=== What is expected ===
Take the material and output all of it exactly.

=== Data segment ===
● ● ● ● ●
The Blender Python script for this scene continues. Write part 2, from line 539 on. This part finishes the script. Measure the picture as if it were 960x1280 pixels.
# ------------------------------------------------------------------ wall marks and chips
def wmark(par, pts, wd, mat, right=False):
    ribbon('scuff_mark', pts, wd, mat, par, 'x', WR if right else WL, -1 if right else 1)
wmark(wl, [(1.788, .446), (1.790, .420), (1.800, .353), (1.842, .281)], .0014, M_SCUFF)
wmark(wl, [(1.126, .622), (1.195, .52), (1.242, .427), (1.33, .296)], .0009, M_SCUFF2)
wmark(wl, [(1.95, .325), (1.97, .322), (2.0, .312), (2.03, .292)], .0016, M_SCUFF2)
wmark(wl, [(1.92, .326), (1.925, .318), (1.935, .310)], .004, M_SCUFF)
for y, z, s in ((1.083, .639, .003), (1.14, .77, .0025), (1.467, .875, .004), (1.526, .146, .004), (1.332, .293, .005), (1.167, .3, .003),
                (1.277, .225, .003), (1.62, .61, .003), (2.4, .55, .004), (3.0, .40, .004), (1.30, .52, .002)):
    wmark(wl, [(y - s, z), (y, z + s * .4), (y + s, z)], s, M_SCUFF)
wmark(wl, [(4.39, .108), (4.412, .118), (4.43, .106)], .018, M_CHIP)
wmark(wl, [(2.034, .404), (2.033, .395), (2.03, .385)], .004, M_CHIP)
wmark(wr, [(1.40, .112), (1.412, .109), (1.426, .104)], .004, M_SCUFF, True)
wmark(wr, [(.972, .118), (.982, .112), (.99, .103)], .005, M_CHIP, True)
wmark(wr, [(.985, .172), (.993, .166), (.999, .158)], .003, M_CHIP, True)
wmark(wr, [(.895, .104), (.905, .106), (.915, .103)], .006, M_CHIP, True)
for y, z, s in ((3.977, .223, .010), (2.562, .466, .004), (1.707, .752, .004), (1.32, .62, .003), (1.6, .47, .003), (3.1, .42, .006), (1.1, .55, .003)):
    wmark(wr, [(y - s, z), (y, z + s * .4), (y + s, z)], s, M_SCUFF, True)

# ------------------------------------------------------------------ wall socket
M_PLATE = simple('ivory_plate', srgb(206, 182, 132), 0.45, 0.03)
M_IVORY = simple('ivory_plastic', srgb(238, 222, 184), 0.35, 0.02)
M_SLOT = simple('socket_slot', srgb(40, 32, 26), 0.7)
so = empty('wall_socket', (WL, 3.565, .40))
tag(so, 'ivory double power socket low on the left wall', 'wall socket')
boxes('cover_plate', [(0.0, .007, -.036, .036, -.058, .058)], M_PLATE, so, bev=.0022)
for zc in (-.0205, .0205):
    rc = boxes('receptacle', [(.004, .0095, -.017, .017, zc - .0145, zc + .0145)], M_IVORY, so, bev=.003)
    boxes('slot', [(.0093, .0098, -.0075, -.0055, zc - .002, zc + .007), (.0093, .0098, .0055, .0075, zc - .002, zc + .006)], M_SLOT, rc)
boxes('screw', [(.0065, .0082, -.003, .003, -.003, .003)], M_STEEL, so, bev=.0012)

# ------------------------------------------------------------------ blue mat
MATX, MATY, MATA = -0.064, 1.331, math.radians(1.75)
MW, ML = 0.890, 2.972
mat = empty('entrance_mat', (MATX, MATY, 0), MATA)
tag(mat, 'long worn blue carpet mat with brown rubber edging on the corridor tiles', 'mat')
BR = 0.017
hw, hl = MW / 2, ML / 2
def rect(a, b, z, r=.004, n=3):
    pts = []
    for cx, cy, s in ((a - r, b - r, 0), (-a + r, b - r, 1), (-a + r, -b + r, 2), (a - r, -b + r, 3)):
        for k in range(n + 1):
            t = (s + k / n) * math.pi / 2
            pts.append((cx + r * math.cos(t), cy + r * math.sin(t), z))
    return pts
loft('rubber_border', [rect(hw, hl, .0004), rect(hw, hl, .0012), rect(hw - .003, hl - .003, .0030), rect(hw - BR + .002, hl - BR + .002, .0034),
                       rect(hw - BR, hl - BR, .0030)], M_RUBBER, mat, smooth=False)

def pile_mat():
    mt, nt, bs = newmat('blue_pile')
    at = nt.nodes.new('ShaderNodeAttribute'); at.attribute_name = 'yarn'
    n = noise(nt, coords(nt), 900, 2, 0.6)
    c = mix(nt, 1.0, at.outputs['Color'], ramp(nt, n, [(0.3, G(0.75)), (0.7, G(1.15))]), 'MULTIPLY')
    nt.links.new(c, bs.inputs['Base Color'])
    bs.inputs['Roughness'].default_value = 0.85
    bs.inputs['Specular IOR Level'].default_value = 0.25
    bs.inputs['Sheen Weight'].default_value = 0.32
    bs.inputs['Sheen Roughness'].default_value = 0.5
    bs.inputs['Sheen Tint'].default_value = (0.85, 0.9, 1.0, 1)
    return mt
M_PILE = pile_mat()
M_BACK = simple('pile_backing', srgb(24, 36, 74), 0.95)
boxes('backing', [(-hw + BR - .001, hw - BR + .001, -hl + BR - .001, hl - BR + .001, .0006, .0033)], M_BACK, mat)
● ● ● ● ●
=== Written reply ===
The Blender Python script for this scene continues. Write part 2, from line 539 on. This part finishes the script. Measure the picture as if it were 960x1280 pixels.
# ------------------------------------------------------------------ wall marks and chips
def wmark(par, pts, wd, mat, right=False):
    ribbon('scuff_mark', pts, wd, mat, par, 'x', WR if right else WL, -1 if right else 1)
wmark(wl, [(1.788, .446), (1.790, .420), (1.800, .353), (1.842, .281)], .0014, M_SCUFF)
wmark(wl, [(1.126, .622), (1.195, .52), (1.242, .427), (1.33, .296)], .0009, M_SCUFF2)
wmark(wl, [(1.95, .325), (1.97, .322), (2.0, .312), (2.03, .292)], .0016, M_SCUFF2)
wmark(wl, [(1.92, .326), (1.925, .318), (1.935, .310)], .004, M_SCUFF)
for y, z, s in ((1.083, .639, .003), (1.14, .77, .0025), (1.467, .875, .004), (1.526, .146, .004), (1.332, .293, .005), (1.167, .3, .003),
                (1.277, .225, .003), (1.62, .61, .003), (2.4, .55, .004), (3.0, .40, .004), (1.30, .52, .002)):
    wmark(wl, [(y - s, z), (y, z + s * .4), (y + s, z)], s, M_SCUFF)
wmark(wl, [(4.39, .108), (4.412, .118), (4.43, .106)], .018, M_CHIP)
wmark(wl, [(2.034, .404), (2.033, .395), (2.03, .385)], .004, M_CHIP)
wmark(wr, [(1.40, .112), (1.412, .109), (1.426, .104)], .004, M_SCUFF, True)
wmark(wr, [(.972, .118), (.982, .112), (.99, .103)], .005, M_CHIP, True)
wmark(wr, [(.985, .172), (.993, .166), (.999, .158)], .003, M_CHIP, True)
wmark(wr, [(.895, .104), (.905, .106), (.915, .103)], .006, M_CHIP, True)
for y, z, s in ((3.977, .223, .010), (2.562, .466, .004), (1.707, .752, .004), (1.32, .62, .003), (1.6, .47, .003), (3.1, .42, .006), (1.1, .55, .003)):
    wmark(wr, [(y - s, z), (y, z + s * .4), (y + s, z)], s, M_SCUFF, True)

# ------------------------------------------------------------------ wall socket
M_PLATE = simple('ivory_plate', srgb(206, 182, 132), 0.45, 0.03)
M_IVORY = simple('ivory_plastic', srgb(238, 222, 184), 0.35, 0.02)
M_SLOT = simple('socket_slot', srgb(40, 32, 26), 0.7)
so = empty('wall_socket', (WL, 3.565, .40))
tag(so, 'ivory double power socket low on the left wall', 'wall socket')
boxes('cover_plate', [(0.0, .007, -.036, .036, -.058, .058)], M_PLATE, so, bev=.0022)
for zc in (-.0205, .0205):
    rc = boxes('receptacle', [(.004, .0095, -.017, .017, zc - .0145, zc + .0145)], M_IVORY, so, bev=.003)
    boxes('slot', [(.0093, .0098, -.0075, -.0055, zc - .002, zc + .007), (.0093, .0098, .0055, .0075, zc - .002, zc + .006)], M_SLOT, rc)
boxes('screw', [(.0065, .0082, -.003, .003, -.003, .003)], M_STEEL, so, bev=.0012)

# ------------------------------------------------------------------ blue mat
MATX, MATY, MATA = -0.064, 1.331, math.radians(1.75)
MW, ML = 0.890, 2.972
mat = empty('entrance_mat', (MATX, MATY, 0), MATA)
tag(mat, 'long worn blue carpet mat with brown rubber edging on the corridor tiles', 'mat')
BR = 0.017
hw, hl = MW / 2, ML / 2
def rect(a, b, z, r=.004, n=3):
    pts = []
    for cx, cy, s in ((a - r, b - r, 0), (-a + r, b - r, 1), (-a + r, -b + r, 2), (a - r, -b + r, 3)):
        for k in range(n + 1):
            t = (s + k / n) * math.pi / 2
            pts.append((cx + r * math.cos(t), cy + r * math.sin(t), z))
    return pts
loft('rubber_border', [rect(hw, hl, .0004), rect(hw, hl, .0012), rect(hw - .003, hl - .003, .0030), rect(hw - BR + .002, hl - BR + .002, .0034),
                       rect(hw - BR, hl - BR, .0030)], M_RUBBER, mat, smooth=False)

def pile_mat():
    mt, nt, bs = newmat('blue_pile')
    at = nt.nodes.new('ShaderNodeAttribute'); at.attribute_name = 'yarn'
    n = noise(nt, coords(nt), 900, 2, 0.6)
    c = mix(nt, 1.0, at.outputs['Color'], ramp(nt, n, [(0.3, G(0.75)), (0.7, G(1.15))]), 'MULTIPLY')
    nt.links.new(c, bs.inputs['Base Color'])
    bs.inputs['Roughness'].default_value = 0.85
    bs.inputs['Specular IOR Level'].default_value = 0.25
    bs.inputs['Sheen Weight'].default_value = 0.32
    bs.inputs['Sheen Roughness'].default_value = 0.5
    bs.inputs['Sheen Tint'].default_value = (0.85, 0.9, 1.0, 1)
    return mt
M_PILE = pile_mat()
M_BACK = simple('pile_backing', srgb(24, 36, 74), 0.95)
boxes('backing', [(-hw + BR - .001, hw - BR + .001, -hl + BR - .001, hl - BR + .001, .0006, .0033)], M_BACK, mat)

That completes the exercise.